Posted by: Matt Johnson on March 17, 2003 5:48 AM

John, your point about market economies is well taken - in fact, Steve Forbes's March 17 column supports the notion that democracies succeed when there is a presence of a market economy. In fact, he even goes so far as to suggest that we shouldn't allow the IMF to have any influence at all in the new government. Instead Forbes says we should hand out Hernando de Soto's book as the economic bible for leaders of the new government.

See this link for the full story: http://www.forbes.com/global/2003/0317/011.html

The good news is that Iraq already has a well trained and educated middle class as well as enough natural resources to fund economic growth -- not to mention, Saddam's secular regime has not allowed a fundamentalist movement.

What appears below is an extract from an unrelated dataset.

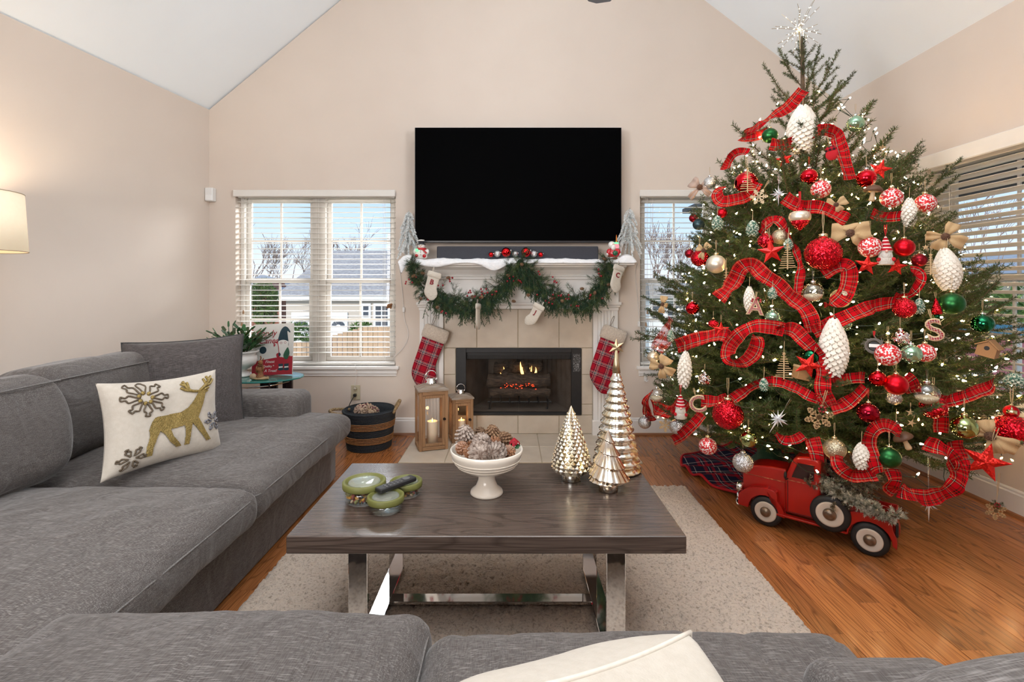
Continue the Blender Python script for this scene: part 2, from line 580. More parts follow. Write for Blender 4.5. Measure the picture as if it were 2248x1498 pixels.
def pillow_pt(w_, h_, t_, u, v, s=1, ear=.09):
    x = w_ / 2 * u * (1 - ear * (1 - v * v)); y = h_ / 2 * v * (1 - ear * (1 - u * u))
    z = s * t_ / 2 * (max(0, (1 - u ** 4)) * max(0, (1 - v ** 4))) ** .55
    return Vector((x, y, z))
def pillow(w_, h_, t_, n=26, wr=.004, seed=0, ear=.09):
    mb = MB()
    for s in (1, -1):
        def fn(a, b, s=s):
            u, v = 2 * a - 1, 2 * b - 1
            u = .5 * u + .5 * math.sin(PI / 2 * u); v = .5 * v + .5 * math.sin(PI / 2 * v)
            p = pillow_pt(w_, h_, t_, u, v, s, ear)
            k = (1 - u * u) * (1 - v * v)
            p.z += s * wr * k ** .5 * (noise.noise(Vector((p.x * 9 + seed, p.y * 9, s))) + .6 * noise.noise(Vector((p.x * 25 + seed, p.y * 12, s))))
            return p
        mb.grid(fn, n, n)
    return mb
def edge_loop(w_, h_, ear=.09, n=20):
    pts = []
    for (a, b) in (((-1, -1), (1, -1)), ((1, -1), (1, 1)), ((1, 1), (-1, 1)), ((-1, 1), (-1, -1))):
        for i in range(n):
            t = i / n
            u = a[0] + (b[0] - a[0]) * t; v = a[1] + (b[1] - a[1]) * t
            pts.append(pillow_pt(w_, h_, 0, u, v, 1, ear))
    return pts
def text_mesh(txt, size, depth, name='lettering', font_align='CENTER', bevel=0, shear=0):
    c = bpy.data.curves.new(name, 'FONT')
    c.body = txt; c.size = size; c.extrude = depth; c.align_x = font_align; c.align_y = 'CENTER'; c.bevel_depth = bevel
    c.resolution_u = 3; c.shear = shear
    o = bpy.data.objects.new(name, c)
    COL.objects.link(o)
    dg = bpy.context.evaluated_depsgraph_get()
    me = bpy.data.meshes.new_from_object(o.evaluated_get(dg))
    bpy.data.objects.remove(o); bpy.data.curves.remove(c)
    return me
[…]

Lets just hope the Iranian influence is kept to a minimum.

Posted by: felix on March 17, 2003 3:30 PM

Did we try to democratize Kuwait after we liberated it 12 years ago? If yes, why did we fail, if no why didn't we try? If Kuwait were a thriving democracy the Iraqis would welcome us with open arms. What if the Saudis flood the place with their Wahabbi imams and start opening madrassas?

Posted by: Michael Ubaldi on March 17, 2003 4:01 PM

Spot on, Matt, regarding Iraq. Iran, Iran, Iran - I don't know that the Unitd States will need to worry much about Iran having done in Ba'athist Iraq first; Saddam's being snapped in two may be just enough to push the populace into full revolt, overwhelming the terrorist-bankrolling mullahs. And, thankfully, it's another industrialized society that seeks full secularization. If the West can support its departure from Islamism, we'll have the beginnings of two victories before the year is half over.

Posted by: Chris Pastel on March 17, 2003 5:19 PM

State Department? Ah, yes, our country's diplomats. As Keith Laumer said, the function of diplomats is to maintain tensions at a state just short of war.
(I used to just think this was funny until I spent some time on active duty with the Marine Corps. There's just too much truth to this.)